* _DESCRIPTION OF THE TASK_
Quote exactly, and only, the lines of the material below from the line with "1920 pixels high." through the line with "o = link('screw', bm, M_RED);".

* _DATASET RECORDS_

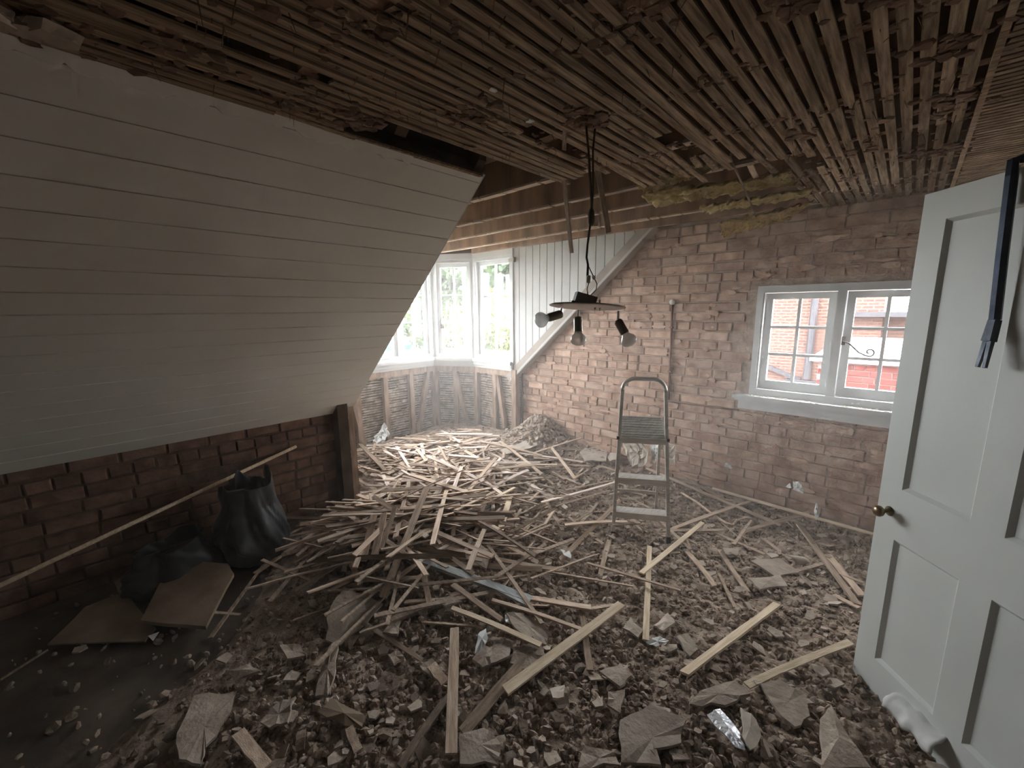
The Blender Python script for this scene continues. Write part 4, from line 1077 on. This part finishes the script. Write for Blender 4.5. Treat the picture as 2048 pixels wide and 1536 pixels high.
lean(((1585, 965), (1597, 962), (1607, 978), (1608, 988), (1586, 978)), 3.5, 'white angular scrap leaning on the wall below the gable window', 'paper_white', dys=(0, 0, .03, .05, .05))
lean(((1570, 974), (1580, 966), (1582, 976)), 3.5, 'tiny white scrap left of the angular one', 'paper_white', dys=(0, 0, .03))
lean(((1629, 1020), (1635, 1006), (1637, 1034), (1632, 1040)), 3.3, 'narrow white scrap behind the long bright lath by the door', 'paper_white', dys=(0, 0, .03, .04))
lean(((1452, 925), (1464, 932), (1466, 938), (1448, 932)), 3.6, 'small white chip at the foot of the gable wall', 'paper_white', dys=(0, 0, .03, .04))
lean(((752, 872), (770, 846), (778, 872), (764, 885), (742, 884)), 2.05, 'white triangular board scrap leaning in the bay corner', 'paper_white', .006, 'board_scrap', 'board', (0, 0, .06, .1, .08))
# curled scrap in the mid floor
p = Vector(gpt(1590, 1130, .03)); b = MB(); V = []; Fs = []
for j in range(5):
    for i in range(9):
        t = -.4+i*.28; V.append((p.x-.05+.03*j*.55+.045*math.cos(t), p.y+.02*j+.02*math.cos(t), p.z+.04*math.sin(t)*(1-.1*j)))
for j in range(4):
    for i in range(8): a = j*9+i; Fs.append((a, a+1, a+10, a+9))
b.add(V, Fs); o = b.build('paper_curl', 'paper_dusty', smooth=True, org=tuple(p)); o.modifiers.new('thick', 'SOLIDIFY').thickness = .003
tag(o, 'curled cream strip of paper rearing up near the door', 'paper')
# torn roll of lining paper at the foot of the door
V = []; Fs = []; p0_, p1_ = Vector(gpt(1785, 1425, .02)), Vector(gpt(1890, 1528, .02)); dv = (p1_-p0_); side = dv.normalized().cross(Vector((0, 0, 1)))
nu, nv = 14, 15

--

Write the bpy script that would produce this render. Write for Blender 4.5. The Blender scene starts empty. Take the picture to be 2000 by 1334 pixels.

==

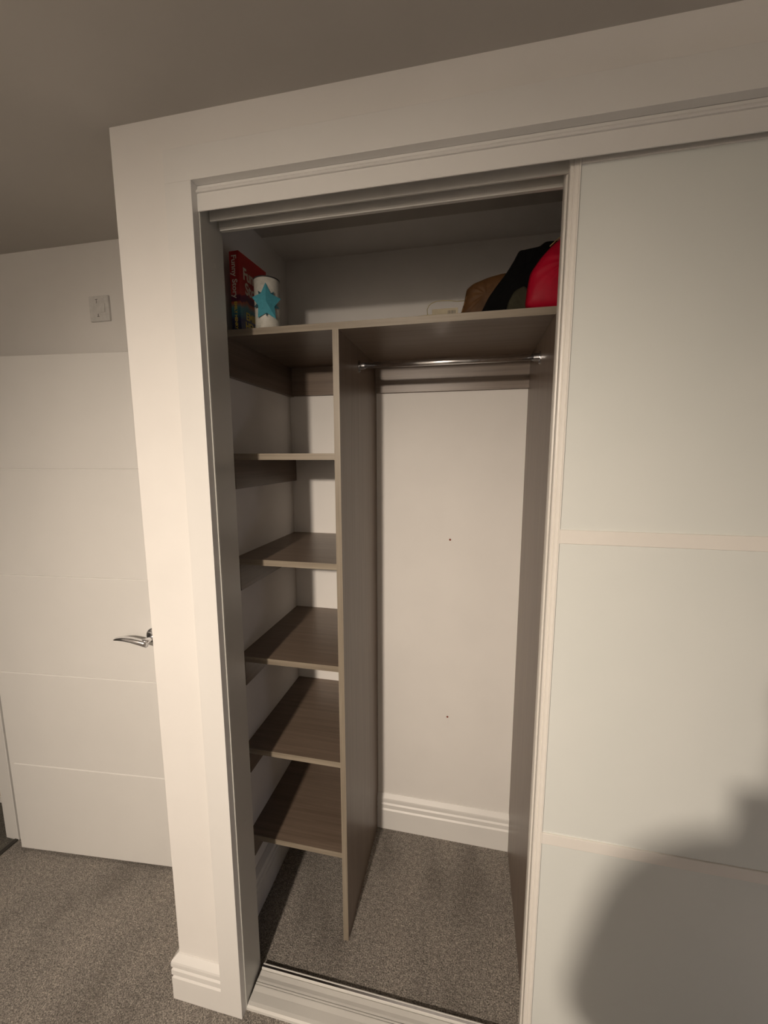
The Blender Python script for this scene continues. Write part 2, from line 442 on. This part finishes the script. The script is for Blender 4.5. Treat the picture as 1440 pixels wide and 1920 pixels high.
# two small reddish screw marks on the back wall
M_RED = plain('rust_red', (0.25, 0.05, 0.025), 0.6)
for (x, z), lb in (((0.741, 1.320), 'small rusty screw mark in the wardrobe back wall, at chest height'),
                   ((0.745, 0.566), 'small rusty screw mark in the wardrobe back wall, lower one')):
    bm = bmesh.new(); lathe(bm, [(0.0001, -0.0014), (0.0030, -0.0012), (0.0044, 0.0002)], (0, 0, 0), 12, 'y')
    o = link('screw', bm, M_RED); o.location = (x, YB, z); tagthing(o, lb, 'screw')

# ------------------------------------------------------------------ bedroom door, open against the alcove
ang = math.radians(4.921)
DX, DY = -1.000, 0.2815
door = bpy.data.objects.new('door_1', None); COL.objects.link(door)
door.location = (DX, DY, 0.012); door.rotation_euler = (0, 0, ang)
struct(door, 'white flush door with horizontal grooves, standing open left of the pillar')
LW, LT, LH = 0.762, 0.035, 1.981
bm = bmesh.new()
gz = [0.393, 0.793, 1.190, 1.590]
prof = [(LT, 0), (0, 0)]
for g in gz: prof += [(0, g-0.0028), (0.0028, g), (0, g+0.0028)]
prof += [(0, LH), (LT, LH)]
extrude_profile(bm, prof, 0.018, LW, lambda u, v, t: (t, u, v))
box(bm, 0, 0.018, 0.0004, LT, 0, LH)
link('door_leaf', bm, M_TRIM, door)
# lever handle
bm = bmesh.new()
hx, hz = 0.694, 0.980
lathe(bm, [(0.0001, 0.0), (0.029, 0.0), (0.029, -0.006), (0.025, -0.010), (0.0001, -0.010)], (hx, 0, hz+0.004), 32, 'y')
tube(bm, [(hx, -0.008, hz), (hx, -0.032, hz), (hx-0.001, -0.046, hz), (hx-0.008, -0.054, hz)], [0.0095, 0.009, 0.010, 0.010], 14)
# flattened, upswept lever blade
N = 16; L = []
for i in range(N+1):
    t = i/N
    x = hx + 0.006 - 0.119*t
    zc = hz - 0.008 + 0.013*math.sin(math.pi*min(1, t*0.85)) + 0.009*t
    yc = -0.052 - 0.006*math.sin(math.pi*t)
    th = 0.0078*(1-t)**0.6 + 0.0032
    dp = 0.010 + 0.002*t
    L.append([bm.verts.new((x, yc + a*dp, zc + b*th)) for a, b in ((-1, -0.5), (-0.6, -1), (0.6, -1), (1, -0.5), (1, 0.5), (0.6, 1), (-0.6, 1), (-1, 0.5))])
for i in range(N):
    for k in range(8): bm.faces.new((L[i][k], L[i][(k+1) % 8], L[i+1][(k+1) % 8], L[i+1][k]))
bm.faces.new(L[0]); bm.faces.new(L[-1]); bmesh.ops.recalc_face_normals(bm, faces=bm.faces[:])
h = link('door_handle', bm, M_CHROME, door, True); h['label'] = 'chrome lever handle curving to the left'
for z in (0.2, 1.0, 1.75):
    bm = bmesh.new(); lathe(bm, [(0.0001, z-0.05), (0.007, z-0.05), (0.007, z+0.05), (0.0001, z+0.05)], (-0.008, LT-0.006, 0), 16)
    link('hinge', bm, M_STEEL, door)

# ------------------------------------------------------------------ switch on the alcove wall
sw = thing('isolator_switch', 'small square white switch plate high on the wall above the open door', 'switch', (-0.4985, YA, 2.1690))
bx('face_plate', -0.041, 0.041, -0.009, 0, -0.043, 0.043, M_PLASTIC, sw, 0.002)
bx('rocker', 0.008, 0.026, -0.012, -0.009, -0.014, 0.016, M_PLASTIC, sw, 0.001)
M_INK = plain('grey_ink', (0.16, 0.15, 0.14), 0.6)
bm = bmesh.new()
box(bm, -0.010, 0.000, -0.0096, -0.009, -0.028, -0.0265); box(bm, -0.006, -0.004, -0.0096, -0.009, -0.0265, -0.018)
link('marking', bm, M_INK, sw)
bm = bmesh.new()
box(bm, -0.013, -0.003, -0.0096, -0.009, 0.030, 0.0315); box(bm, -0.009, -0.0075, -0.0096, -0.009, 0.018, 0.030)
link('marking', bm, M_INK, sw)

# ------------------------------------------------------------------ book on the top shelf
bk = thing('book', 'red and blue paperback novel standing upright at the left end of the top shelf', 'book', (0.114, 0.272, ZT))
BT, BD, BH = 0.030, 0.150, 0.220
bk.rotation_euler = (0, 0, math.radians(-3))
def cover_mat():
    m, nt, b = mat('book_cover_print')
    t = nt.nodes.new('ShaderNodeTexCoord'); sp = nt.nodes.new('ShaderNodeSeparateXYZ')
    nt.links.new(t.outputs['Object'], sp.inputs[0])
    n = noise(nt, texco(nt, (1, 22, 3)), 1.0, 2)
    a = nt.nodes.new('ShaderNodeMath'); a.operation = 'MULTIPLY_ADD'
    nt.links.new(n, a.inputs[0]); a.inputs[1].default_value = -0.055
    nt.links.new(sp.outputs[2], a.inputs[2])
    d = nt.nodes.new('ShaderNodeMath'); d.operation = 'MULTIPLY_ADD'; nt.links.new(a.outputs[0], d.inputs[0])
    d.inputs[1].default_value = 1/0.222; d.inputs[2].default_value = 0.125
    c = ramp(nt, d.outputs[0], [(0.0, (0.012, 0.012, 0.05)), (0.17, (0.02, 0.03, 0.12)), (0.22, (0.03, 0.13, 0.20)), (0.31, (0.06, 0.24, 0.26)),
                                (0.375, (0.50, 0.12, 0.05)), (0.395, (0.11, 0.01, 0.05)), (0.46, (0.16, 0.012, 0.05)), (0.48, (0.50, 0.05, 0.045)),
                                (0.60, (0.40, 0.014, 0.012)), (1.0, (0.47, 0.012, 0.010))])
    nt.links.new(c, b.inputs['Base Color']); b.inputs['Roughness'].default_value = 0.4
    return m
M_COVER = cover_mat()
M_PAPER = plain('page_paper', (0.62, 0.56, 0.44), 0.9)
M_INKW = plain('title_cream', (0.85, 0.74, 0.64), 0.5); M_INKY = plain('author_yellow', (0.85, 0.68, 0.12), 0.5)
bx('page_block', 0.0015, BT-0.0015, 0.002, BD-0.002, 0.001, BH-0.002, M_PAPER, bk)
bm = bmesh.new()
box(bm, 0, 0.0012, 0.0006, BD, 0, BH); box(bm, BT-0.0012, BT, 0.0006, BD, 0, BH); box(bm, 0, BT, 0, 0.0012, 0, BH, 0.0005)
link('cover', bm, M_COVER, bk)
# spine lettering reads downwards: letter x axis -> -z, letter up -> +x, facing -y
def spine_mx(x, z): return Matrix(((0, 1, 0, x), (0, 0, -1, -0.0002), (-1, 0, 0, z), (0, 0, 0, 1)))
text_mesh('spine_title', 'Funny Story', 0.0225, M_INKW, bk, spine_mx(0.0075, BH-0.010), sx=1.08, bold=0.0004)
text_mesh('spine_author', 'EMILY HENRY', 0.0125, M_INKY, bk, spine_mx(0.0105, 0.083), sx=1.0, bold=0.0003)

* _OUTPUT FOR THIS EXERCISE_
The Blender Python script for this scene continues. Write part 2, from line 442 on. This part finishes the script. The script is for Blender 4.5. Treat the picture as 1440 pixels wide and 1920 pixels high.
# two small reddish screw marks on the back wall
M_RED = plain('rust_red', (0.25, 0.05, 0.025), 0.6)
for (x, z), lb in (((0.741, 1.320), 'small rusty screw mark in the wardrobe back wall, at chest height'),
                   ((0.745, 0.566), 'small rusty screw mark in the wardrobe back wall, lower one')):
    bm = bmesh.new(); lathe(bm, [(0.0001, -0.0014), (0.0030, -0.0012), (0.0044, 0.0002)], (0, 0, 0), 12, 'y')
    o = link('screw', bm, M_RED); o.location = (x, YB, z); tagthing(o, lb, 'screw')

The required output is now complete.